Generally speaking, it may be taken that the work has been well done, and the voluntary canvassers are deserving of thanks for the hours and labour they have given to help in ensuring the success of the scheme.

But looking dispassionately at the methods which have been adopted in some quarters, one cannot but feel there have been many blunders, and that in one respect at least there will be considerable resentment felt and expressed.

This is in regard to what was, on all hands, believed to be a pledge that no married man, who gave in his name to serve, would be called up before all the available single men had been brought in. It turns out that this has been a misunderstanding, and consequently many married men have been enlisted under false pretences.

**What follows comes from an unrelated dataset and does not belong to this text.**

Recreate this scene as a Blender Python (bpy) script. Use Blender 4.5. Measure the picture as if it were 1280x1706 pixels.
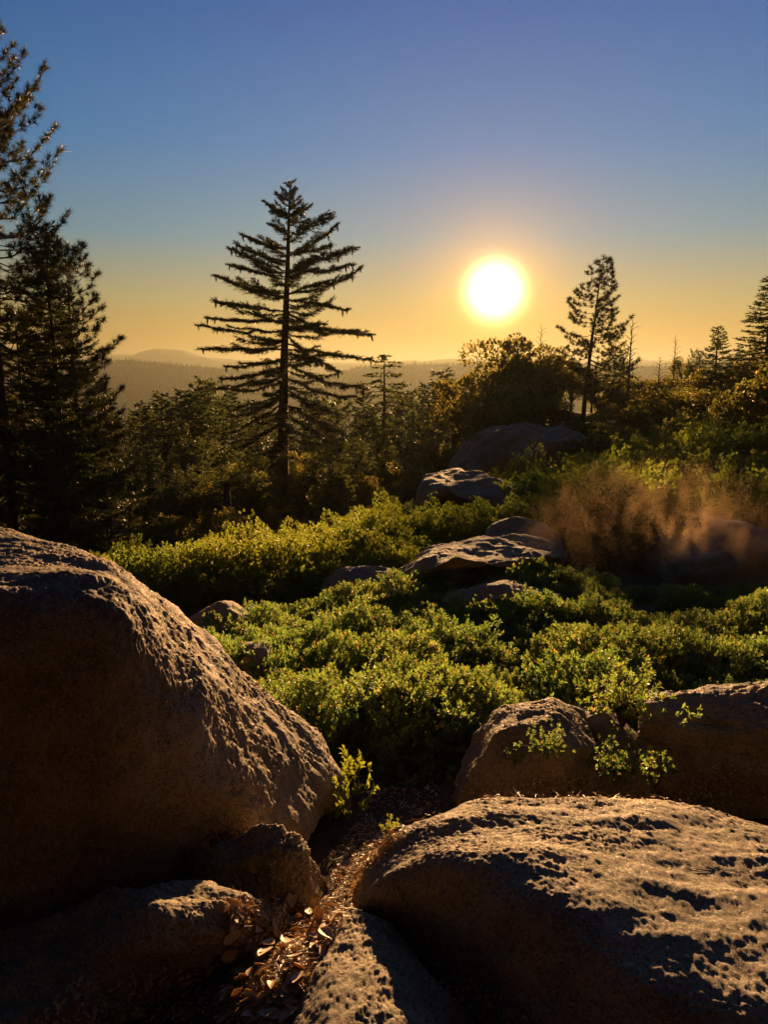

There are cases, of course, where it would be unwise to enlist a single man, for instance if he were specially skilled in work relating to munitions, but enough care has certainly not been taken to get hold of the shirkers who are existent in all directions.

What can be said of a case where the five sons of a farmer have registered themselves as cowman, ploughman, &c., and are all starred, while another only son of a farmer, who truthfully said he helped his father on the farm, is left un-starred, and is therefore expected to enlist?

Take other cases where grocers’ assistants and the like have suddenly become colliers in order to escape enlistment. Again, all colliers have been starred, and yet there are thousands of them unemployed for several days a week, owing to shortage of trucks.

What more reasonable than that the Government should close half the collieries, and transfer the married men to the open places, so as to release hundreds of young single men for war service. By what method can one justify the existence in one family of three or four young colliers all starred, while the son of a tradesman or farmer is un-starred?

The whole business is so mixed up that commonsense says the proper way to ensure the number of men from all the districts in adequate proportion would be that there should have been some measure of universal service and balloting.

Whereas in some districts the rush of recruits has been so great that it has resulted in hopeless congestion and the threatened breakdown of the recruiting staffs; here, with hundreds of available young men, the number of recruits has been little more than one a day during the past week.

The absolute waste of money on cards, and clerical work in connection with them, is one of the minor scandals of the war. We are told that this war has to be won, and the only way is by overwhelming weight of shells, and numbers of men.

Why not, then, get every available person on the making of the former, and get fit for the Front every man who can shoulder a rifle and is physically strong enough to go through the necessary training?

The longer these shilly-shallying methods of recruiting are tried, the more of our brave fellows abroad will never again see their homes on Britain’s shore.